Robert Reich
8-2-2016
I’m not sure we’ve ever been as divided as we are now, at least since the Civil War. At the Republican convention in Cleveland, Newt Gingrich warned of a coming apocalypse if Hillary Clinton is elected. His view was widely shared by Republican delegates. “There are a lot of people who think the whole purpose of all this turmoil is to create martial law,” Hal Wick, a Republican delegate from South Dakota, told the New Yorker’s Jill Lapore (below), Wick doesn’t believe that the United States will last much longer if Hillary Clinton wins. “If you do the research and the reading,” he said, “you find out that, if you get to a point where more than half the people are on the dole, the country doesn’t exist. It descends into anarchy.” It won’t take as long as four years. “I give it two or three,” Wick said. “Tops.” Susan Phillips, another Trump delegate, says she loves Trump because he says all the things she wants to say and can’t; because he speaks her thoughts about the half of America that’s living off the other half, and about the coming lawlessness. Lapore asked Phillips what happens if Trump loses. She said, “Then we’ve got to build our compounds, get our guns ready, and prepare for the worst.”

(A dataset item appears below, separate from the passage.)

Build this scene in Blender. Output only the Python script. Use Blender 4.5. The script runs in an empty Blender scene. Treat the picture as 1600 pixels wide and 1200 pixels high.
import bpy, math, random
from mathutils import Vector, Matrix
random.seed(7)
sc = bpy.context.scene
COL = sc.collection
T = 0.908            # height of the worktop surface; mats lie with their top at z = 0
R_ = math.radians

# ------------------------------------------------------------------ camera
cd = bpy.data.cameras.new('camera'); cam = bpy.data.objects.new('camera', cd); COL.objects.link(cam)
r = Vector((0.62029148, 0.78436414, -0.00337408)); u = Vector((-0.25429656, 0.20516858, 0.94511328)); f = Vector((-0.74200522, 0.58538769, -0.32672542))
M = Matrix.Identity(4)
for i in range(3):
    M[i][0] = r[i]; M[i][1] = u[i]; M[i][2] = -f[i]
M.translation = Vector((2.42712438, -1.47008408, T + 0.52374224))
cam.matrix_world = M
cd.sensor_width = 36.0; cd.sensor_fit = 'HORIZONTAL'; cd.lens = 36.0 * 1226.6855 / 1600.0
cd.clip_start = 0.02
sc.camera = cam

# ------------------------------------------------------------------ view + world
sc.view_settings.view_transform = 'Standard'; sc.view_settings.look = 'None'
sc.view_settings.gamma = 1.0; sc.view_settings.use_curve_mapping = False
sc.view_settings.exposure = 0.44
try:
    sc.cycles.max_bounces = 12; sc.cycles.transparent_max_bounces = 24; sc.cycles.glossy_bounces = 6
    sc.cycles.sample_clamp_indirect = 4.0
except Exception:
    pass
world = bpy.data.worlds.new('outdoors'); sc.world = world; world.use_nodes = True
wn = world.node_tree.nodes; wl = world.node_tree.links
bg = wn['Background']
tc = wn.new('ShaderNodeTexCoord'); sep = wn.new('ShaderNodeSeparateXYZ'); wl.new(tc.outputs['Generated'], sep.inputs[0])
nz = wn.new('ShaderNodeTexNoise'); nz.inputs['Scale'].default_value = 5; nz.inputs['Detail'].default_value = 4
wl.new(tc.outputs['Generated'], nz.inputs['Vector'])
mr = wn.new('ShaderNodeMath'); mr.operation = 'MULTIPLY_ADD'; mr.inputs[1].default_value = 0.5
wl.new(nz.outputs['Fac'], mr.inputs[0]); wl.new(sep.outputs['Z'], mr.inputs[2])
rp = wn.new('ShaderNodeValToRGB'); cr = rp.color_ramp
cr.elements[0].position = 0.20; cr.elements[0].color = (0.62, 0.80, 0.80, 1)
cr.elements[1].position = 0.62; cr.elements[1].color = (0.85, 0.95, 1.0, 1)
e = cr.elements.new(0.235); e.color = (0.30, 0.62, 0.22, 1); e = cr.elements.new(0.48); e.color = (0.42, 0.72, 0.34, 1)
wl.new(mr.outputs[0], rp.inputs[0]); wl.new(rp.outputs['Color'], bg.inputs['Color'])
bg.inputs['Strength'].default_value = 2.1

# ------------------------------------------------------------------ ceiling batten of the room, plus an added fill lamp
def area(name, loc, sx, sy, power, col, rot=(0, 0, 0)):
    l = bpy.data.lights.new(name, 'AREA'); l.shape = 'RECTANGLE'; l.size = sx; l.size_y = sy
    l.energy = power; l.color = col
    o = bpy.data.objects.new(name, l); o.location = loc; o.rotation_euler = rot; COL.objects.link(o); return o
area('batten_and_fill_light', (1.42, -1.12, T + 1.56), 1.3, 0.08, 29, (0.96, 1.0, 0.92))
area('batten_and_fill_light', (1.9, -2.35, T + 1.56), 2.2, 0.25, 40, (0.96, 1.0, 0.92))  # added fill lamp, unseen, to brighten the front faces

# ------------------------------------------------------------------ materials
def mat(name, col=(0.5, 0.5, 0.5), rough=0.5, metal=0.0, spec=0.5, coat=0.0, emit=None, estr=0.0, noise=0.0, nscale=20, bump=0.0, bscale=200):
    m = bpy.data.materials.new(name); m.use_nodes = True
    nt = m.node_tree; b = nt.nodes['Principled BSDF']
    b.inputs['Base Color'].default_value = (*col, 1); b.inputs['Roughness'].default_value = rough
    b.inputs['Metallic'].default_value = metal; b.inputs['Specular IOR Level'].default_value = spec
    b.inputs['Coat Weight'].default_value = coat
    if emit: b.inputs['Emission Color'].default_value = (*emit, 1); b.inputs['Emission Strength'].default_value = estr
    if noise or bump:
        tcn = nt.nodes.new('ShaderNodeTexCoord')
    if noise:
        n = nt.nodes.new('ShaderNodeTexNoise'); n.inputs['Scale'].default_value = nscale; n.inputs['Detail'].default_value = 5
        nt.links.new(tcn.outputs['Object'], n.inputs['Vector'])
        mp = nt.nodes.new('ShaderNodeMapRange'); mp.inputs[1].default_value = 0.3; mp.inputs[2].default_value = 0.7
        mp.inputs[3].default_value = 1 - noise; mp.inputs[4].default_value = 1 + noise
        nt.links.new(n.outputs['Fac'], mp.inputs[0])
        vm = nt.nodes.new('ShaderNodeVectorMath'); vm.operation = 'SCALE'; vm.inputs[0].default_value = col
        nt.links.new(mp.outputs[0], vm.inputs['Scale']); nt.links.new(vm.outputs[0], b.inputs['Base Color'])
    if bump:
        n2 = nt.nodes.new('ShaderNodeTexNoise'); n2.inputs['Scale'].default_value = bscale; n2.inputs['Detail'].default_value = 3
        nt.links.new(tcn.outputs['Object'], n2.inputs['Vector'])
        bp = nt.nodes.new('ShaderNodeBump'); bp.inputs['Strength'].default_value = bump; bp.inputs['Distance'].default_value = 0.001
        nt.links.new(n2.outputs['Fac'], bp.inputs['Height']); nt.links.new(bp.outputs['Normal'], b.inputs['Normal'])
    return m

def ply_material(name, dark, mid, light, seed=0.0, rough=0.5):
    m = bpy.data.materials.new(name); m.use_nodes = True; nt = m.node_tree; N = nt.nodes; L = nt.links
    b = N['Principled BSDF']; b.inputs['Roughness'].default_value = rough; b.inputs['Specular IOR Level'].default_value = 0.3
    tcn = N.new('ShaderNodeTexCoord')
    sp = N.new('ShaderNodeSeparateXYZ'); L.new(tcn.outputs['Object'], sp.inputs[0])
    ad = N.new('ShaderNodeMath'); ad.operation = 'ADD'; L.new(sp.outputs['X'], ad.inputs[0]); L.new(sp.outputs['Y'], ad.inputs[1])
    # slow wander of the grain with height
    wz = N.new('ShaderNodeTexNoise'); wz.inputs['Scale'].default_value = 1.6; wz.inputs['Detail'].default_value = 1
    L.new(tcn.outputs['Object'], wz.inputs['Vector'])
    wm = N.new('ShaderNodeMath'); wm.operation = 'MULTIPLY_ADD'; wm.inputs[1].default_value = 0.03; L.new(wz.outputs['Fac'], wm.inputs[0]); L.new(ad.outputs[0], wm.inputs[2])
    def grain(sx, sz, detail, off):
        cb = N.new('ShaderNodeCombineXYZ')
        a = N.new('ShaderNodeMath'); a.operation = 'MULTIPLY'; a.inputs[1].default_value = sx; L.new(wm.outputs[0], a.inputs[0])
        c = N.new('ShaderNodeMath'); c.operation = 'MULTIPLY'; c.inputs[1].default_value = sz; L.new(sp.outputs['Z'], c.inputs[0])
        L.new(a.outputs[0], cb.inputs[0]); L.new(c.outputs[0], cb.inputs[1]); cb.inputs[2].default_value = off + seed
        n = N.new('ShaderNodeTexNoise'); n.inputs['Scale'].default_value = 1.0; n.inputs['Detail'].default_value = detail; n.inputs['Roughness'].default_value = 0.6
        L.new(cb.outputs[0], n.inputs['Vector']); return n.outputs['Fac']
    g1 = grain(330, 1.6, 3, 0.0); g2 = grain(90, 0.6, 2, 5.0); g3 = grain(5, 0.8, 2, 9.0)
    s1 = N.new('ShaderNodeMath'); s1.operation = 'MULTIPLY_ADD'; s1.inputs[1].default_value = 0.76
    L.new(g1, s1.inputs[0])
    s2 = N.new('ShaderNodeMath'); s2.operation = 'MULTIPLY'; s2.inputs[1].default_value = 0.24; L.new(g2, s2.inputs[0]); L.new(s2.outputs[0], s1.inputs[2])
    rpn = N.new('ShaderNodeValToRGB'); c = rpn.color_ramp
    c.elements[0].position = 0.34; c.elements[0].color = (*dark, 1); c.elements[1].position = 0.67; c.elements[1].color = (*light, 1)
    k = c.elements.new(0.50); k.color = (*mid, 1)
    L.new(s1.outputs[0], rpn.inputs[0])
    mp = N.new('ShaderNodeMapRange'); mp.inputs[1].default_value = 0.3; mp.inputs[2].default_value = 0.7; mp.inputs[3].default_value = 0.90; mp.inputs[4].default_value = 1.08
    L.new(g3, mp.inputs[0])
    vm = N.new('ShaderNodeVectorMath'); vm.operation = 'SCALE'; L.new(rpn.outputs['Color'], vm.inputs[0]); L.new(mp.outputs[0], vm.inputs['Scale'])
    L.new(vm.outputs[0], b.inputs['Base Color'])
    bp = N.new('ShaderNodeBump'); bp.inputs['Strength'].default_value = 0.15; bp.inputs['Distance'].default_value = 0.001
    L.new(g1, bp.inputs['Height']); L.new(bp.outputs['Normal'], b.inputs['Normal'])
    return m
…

The following week, in Philadelphia, when Democrats on the floor talked about Trump, they tended to talk about a political apocalypse possibly even darker than the one conjured by Trump supporters when they imagined a Clinton Presidency: Fascism, the launch codes, the end of days.
What’s going on here? Economic stresses don’t tell the whole story, obviously, but they’re a big part of it. They close people’s minds. The decline of the American middle class has ended the American dream for millions, and ushered in apocalyptic thinking.